▶ [Material]:
-=-=-

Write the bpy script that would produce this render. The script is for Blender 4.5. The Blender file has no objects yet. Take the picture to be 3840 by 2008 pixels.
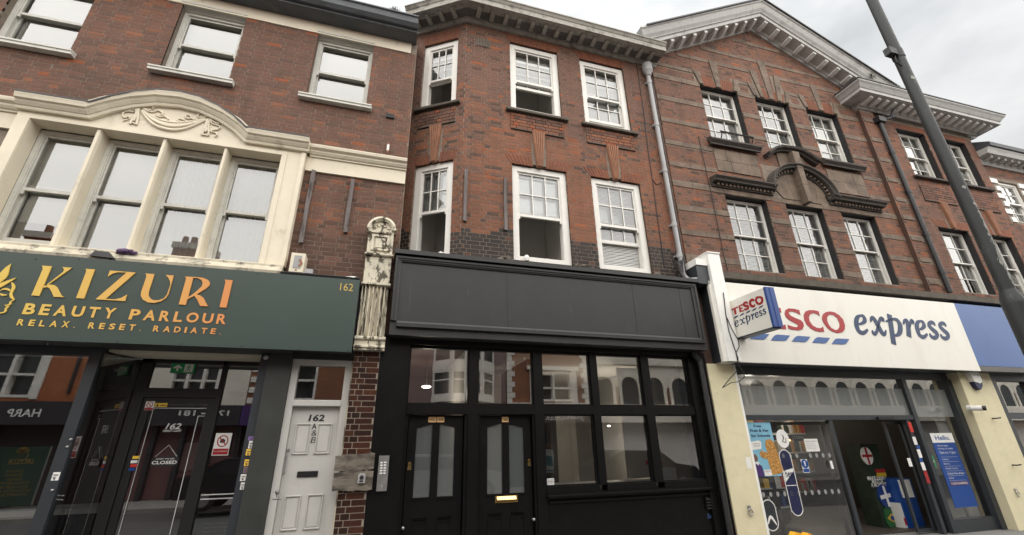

-=-=-

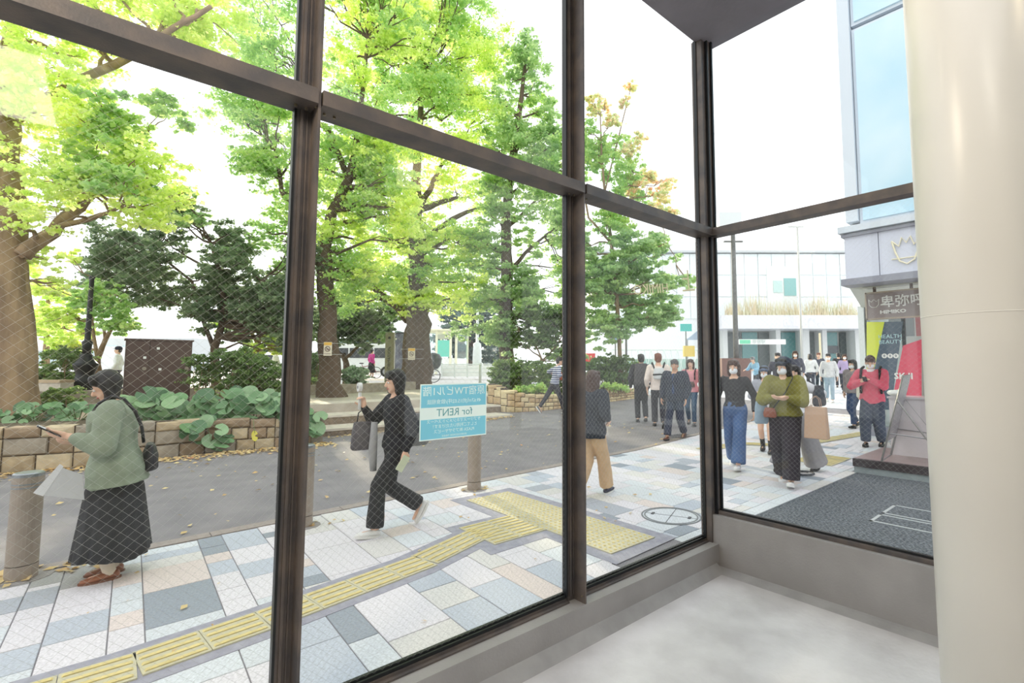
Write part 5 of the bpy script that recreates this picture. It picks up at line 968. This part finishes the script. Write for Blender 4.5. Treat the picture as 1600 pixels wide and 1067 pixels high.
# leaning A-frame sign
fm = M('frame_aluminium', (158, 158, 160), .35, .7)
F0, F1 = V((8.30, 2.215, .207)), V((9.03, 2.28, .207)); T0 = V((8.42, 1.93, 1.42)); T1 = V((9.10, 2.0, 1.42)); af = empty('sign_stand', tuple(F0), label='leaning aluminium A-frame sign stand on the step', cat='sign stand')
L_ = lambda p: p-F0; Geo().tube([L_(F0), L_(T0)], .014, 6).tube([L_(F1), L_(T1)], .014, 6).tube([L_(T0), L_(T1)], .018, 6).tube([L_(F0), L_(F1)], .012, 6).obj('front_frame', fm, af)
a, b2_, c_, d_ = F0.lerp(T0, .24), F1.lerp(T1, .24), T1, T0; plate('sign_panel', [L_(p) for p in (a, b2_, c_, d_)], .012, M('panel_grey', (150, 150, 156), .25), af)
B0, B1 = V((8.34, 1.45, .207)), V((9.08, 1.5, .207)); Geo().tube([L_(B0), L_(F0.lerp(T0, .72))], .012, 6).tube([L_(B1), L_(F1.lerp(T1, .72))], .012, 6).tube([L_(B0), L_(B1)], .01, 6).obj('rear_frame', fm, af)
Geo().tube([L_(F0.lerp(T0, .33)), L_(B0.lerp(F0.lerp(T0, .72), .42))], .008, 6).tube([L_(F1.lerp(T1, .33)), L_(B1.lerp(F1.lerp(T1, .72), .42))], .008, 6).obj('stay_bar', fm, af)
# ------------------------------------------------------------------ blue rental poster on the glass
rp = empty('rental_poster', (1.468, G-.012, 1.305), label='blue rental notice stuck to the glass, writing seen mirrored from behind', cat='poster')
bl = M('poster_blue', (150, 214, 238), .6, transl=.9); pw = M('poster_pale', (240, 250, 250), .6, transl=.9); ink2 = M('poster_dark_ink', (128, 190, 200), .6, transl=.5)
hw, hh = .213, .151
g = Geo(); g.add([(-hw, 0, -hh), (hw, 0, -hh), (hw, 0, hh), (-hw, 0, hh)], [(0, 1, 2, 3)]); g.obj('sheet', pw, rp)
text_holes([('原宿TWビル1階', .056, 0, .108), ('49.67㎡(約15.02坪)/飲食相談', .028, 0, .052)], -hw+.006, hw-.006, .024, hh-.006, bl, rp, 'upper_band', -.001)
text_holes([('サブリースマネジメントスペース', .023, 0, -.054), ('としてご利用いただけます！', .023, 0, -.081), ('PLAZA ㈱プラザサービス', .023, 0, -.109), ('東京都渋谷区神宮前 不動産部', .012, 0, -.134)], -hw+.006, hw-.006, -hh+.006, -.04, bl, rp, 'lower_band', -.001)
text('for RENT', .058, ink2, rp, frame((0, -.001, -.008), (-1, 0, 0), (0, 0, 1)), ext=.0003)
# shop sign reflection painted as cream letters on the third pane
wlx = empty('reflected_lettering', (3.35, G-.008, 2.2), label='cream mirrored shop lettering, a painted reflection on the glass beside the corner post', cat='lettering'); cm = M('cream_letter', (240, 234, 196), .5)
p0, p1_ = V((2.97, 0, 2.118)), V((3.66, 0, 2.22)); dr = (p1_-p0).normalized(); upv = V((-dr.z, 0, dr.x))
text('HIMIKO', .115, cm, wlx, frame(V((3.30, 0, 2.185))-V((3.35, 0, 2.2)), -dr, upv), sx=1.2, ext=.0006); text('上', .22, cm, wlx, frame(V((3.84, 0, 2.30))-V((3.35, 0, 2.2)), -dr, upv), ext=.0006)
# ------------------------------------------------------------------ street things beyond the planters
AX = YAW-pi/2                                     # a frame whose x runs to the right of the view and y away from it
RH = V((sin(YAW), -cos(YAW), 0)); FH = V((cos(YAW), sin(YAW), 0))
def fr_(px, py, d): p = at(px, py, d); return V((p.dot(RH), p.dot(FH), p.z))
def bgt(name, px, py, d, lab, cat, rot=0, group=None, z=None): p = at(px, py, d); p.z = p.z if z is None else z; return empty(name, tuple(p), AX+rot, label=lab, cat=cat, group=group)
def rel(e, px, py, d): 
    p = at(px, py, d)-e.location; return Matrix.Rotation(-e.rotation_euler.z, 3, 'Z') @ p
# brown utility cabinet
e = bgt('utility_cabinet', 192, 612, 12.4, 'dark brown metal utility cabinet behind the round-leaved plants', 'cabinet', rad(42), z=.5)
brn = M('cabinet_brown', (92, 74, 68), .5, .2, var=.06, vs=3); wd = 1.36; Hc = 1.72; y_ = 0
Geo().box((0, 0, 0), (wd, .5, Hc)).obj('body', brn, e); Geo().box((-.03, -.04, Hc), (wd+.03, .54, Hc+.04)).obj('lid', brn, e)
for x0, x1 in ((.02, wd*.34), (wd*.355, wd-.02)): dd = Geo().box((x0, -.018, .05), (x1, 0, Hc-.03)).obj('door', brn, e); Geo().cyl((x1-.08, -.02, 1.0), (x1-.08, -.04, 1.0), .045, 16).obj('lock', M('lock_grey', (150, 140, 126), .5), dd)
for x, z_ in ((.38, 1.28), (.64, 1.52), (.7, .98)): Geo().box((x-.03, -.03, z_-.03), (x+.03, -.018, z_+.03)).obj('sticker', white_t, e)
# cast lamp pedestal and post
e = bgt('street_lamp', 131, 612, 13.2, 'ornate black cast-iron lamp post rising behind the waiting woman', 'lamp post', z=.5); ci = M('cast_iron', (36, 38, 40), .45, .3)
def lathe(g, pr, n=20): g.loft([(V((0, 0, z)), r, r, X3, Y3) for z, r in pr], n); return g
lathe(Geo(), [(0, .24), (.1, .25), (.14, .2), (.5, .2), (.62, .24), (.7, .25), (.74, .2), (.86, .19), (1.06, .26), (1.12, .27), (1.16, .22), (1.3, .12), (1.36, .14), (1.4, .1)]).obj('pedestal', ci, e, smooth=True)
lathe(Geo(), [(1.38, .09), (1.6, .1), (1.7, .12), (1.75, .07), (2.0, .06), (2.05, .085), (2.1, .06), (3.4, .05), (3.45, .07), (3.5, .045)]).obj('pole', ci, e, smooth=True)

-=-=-

▶ [Brief]:
Using the listing above, pull out all lines that hold the word "this".

▶ [Solution to the problem]:
Write the bpy script that would produce this render. The script is for Blender 4.5. The Blender file has no objects yet. Take the picture to be 3840 by 2008 pixels.
Write part 5 of the bpy script that recreates this picture. It picks up at line 968. This part finishes the script. Write for Blender 4.5. Treat the picture as 1600 pixels wide and 1067 pixels high.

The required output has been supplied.